Wednesday, October 23, 2013

Aye to the GST

Idris Jala is the government salesman trying to convince us that the GST (Goods and services tax) is good for the country and for Malaysians.

If you still don’t know what GST is, it is simply value-added tax. With the GST, anyone who can afford to spend money is taxed. This means that GST is applied across a wide spectrum of goods and services, without discriminating who the consumer is. In other words, GST doesn’t care which income group you belong to. GST is about mass participation of both taxpayers and non-taxpayers. On this score alone, I would support GST. 

But there’s a caveat and, that is, personal taxes must be reduced. And the “have-nots” are shielded. 

The GST is being proposed by the government to replace the current consumption tax, i.e. the sales and service tax (SST). GST will be imposed on all taxable goods and services consumed locally. Imported goods and services will also be subject to it. Of course, exemptions may be made by the government for essential items. 
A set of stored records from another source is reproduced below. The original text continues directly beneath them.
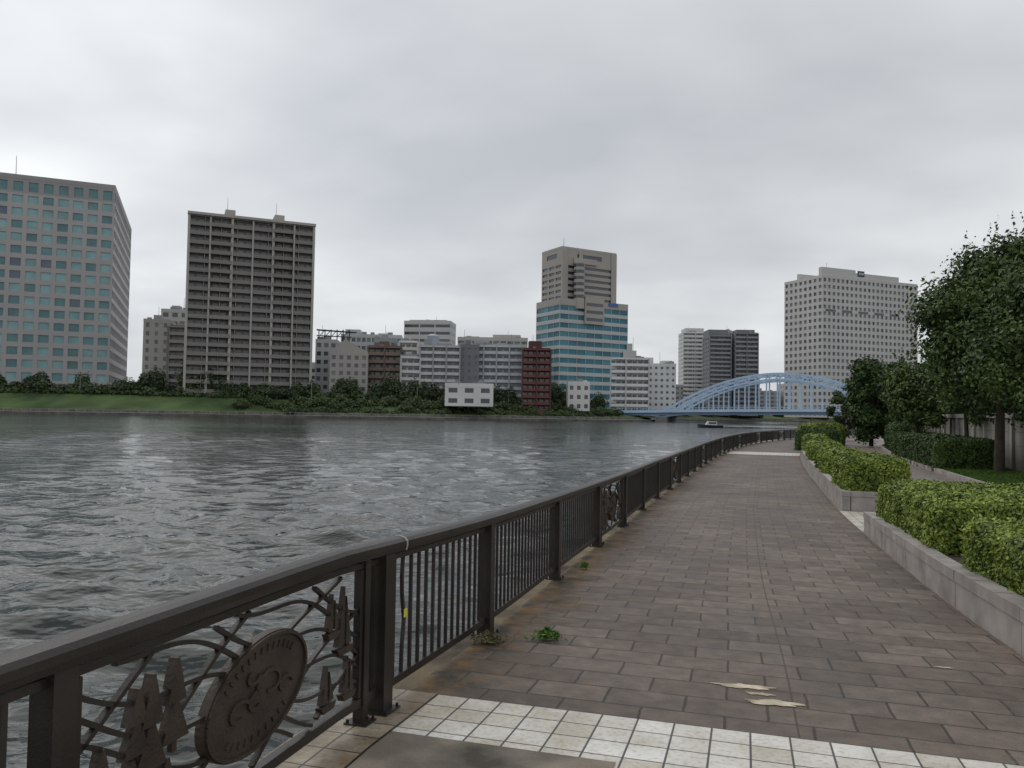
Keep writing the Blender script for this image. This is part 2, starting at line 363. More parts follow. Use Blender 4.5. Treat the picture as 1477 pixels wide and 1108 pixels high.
h=rail.part('handrail',M_rail)
prof=[(-.055,RH-.075),(.055,RH-.075),(.062,RH-.05),(.062,RH-.022),(.045,RH-.004),(.018,RH+.004),(-.018,RH+.004),(-.045,RH-.004),(-.062,RH-.022),(-.062,RH-.05)]
sweep(h,prof,-9,LEND)
br=rail.part('bottom_rail',M_rail)
sweep(br,[(-.022,.10),(.022,.10),(.022,.145),(-.022,.145)],-9,LEND)
sweep(rail.part('upper_rail',M_rail),[(-.018,RH-.125),(.018,RH-.125),(.018,RH-.095),(-.018,RH-.095)],-9,LEND)
posts=rail.part('posts',M_rail); feet=rail.part('post_feet',M_rail); pk=rail.part('pickets',M_rail); orn=rail.part('ornament_frames',M_rail); plq=rail.part('plaques',M_plq)
def post(l,wd=.055):
    lbox(posts,-wd,wd,l-wd,l+wd,.012,RH-.076); lbox(feet,-wd-.035,wd+.035,l-wd-.035,l+wd+.035,.0,.013)
    for a in (-1,1):
        for b in (-1,1): cyl_l(feet,a*(wd+.02),l+b*(wd+.02),.009,.012,.03,6)
def pickets(l0,l1,skip=()):
    n=max(1,round((l1-l0)/.125))
    for i in range(1,n):
        l=l0+(l1-l0)*i/n
        if i in skip: continue
        lbox(pk,-.009,.009,l-.011,l+.011,.144,RH-.124)
def flatbar(P,pts,wd,s0=-.012,s1=.012):
    for (a,b) in zip(pts[:-1],pts[1:]):
        dx,dz=b[0]-a[0],b[1]-a[1]; ln=math.hypot(dx,dz)+1e-6; nx,nz=-dz/ln*wd/2,dx/ln*wd/2
        A=(a[0]+nx,a[1]+nz);B=(b[0]+nx,b[1]+nz);C=(b[0]-nx,b[1]-nz);D=(a[0]-nx,a[1]-nz)
        P.hexa([W(s1,D[0],D[1]),W(s1,C[0],C[1]),W(s0,C[0],C[1]),W(s0,D[0],D[1]),W(s1,A[0],A[1]),W(s1,B[0],B[1]),W(s0,B[0],B[1]),W(s0,A[0],A[1])])
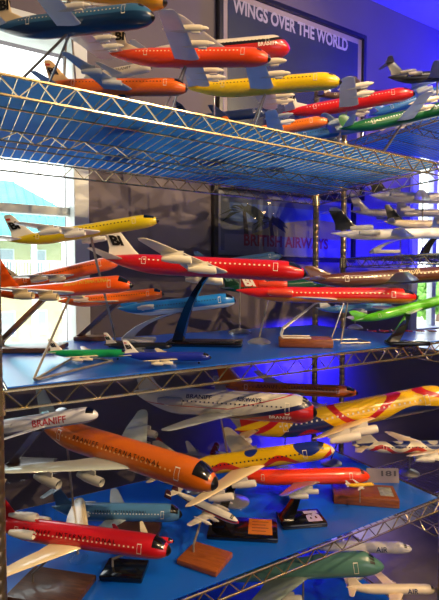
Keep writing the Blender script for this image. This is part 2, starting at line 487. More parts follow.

Businesses should understand that GST is not a tax on businesses; for GST paid can generally be claimed as credits against GST charged on sales made. Therefore, the government must do the necessary to ensure that businesses are not using the GST as an excuse to raise prices! 

To insulate the lower-income group, the government can introduce compensationary measures to replace the burden of the GST. As for the others, they will have to pay as they consume. The more they consume, the more they pay! 

But there’s also a plus side. GST can benefit us if it is at a rate below 6%. I am thinking of foodies. Meals at restaurants are already subjected to a service tax of 6% and of course, we will pay less for the same meal – when there’s GST. That’s the theory, anyway. 

The government’s position is that GST is needed primarily to broaden the government's tax base. Or to put it in another way, it would help to significantly boost the country’s revenue. And that is true because only 1.2 million Malaysians are registered tax payers. There’s no need to think hard which group of Malaysians have been faithfully paying income taxes all this while. The majority of these people are the “pendatangs”! 

The GST has its critics. It has been loudly trumpeted that the majority of Malaysians are earning too little to pay taxes. That may also be true but let’s not forget those of us who have unfailingly been paying taxes, year in, year out. Like many middle class Malaysians, I am getting fed up too.

When we do implement the GST, we will join 170 other countries that have already administered this added value tax regime. Maybe as suggested by PKR’s Wong Chen, we can adopt the “slow and steady” approach and follow Singapore’s example. 

Singapore’s government had fixed the GST at three percent when it introduced the tax in 1994, before raising it to four percent in 2003 and subsequently to 7 percent in 2007. 

Malaysia has toyed with the idea of a GST for nearly a decade. The GST, delayed since 2009, is widely expected to be presented to Parliament this year again.In fact, the introduction of GST is seen as part of the government’s effort in reforming its tax structure towards a more efficient and effective taxation system.

1 comment:

Kevin Z said...

The problem is not pouring more water into the pot (budget)...
The problem is not plugging up the leaks (see Auditor General Report)

I don't mind contributing to the Government for developing the country. But I do mind wasteful, extravagant, foolish spending of our hard earned cash!